Still, it felt like one of those games that they would grind out and win by six or seven points, as they led by four at the break. As a manager sometimes you can sense when your team isn’t right at the pitch of it. Dessie Farrell probably felt it in Roscommon a fortnight ago. And that anxiety was evident again on Saturday evening. I have never seen him as animated as he was when disputing a 60th-minute sideline in front of the Hogan Stand. That one snapshot summed up the game, in many ways. Cluxton was forced long and as he has successfully done countless times in the past he went towards Brain Fenton with James McCarthy hovering. Critically though this time Jack Glynn won the break right on the sideline and was under pressure from Fenton. It did look as if Fenton got the last touch in the act of tackling Glynn but it was a marginal call. Fenton and Ciarán Kilkenny who was also in the vicinity were clearly frustrated which they rarely show, but Dessie rounded on Conor Lane, the linesman. He was fuming. There was an air of desperation about it. It was if he knew his boys weren’t right and he could feel it slipping away from them, even though they led by two at the time. 

Fifteen seconds later McDaid was kicking his third outstanding point. 30 seconds after that Darcy kicked the equaliser after Damien Comer turned over John Small from the resultant kickout.
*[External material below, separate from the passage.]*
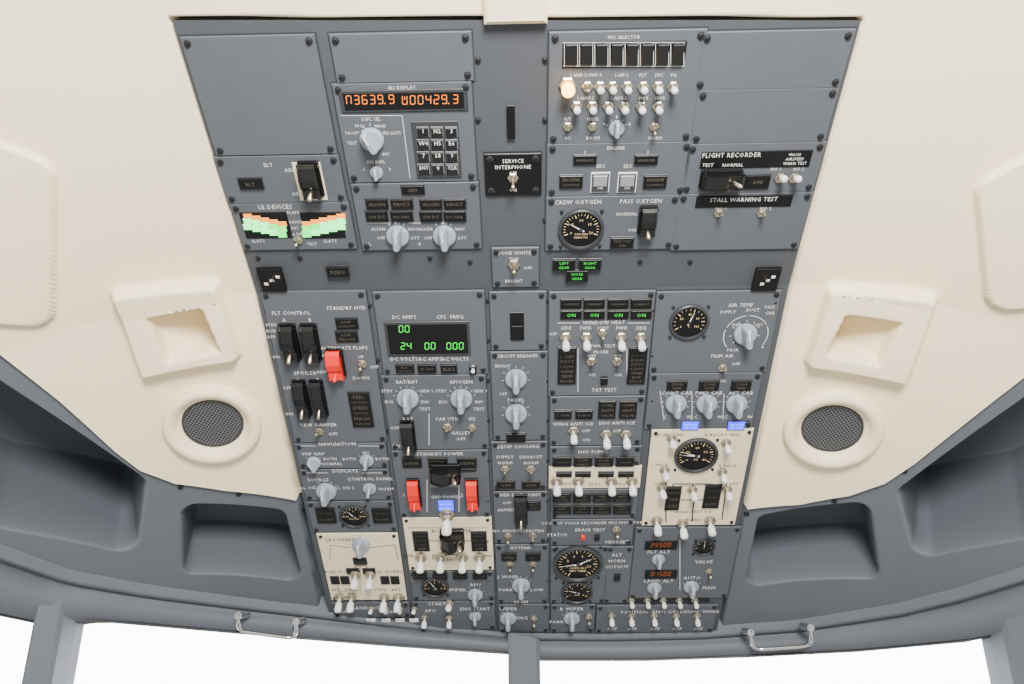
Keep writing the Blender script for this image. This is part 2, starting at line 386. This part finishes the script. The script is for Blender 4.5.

Momentum swung and suddenly the game felt like Galway’s to lose, and there was an equal feeling of it being the end of something for the champions. Straight after the match people were wondering why Dessie started Jack McCaffrey, Paul Mannion and James McCarthy. It was being levelled at him that he should have kept back at least two of them to bring the ship home, as they have been doing. Because they lost it was automatically the wrong decision. That old gem as a manager, hindsight analysis. Post hoc, ergo propter hoc, after this, therefore because of this. 

I imagine Dessie was thinking they were going to go for the jugular from the off, to try and kill off Galway early. Make the fatigue factor from playing the third week in a row count. There is always a reason but it backfired and it will bother him. As will not having a left-footed free taker on the pitch for that late Cormac Costelloe miss. Paddy Small was about to come on for Costelloe but they held the change to allow Costelloe take the kick. If it is the end of days for some of those great Dublin players what servants they have been. All of that in good time, but for now Galway are the story of the weekend and are one step away from getting back to the All-Ireland final.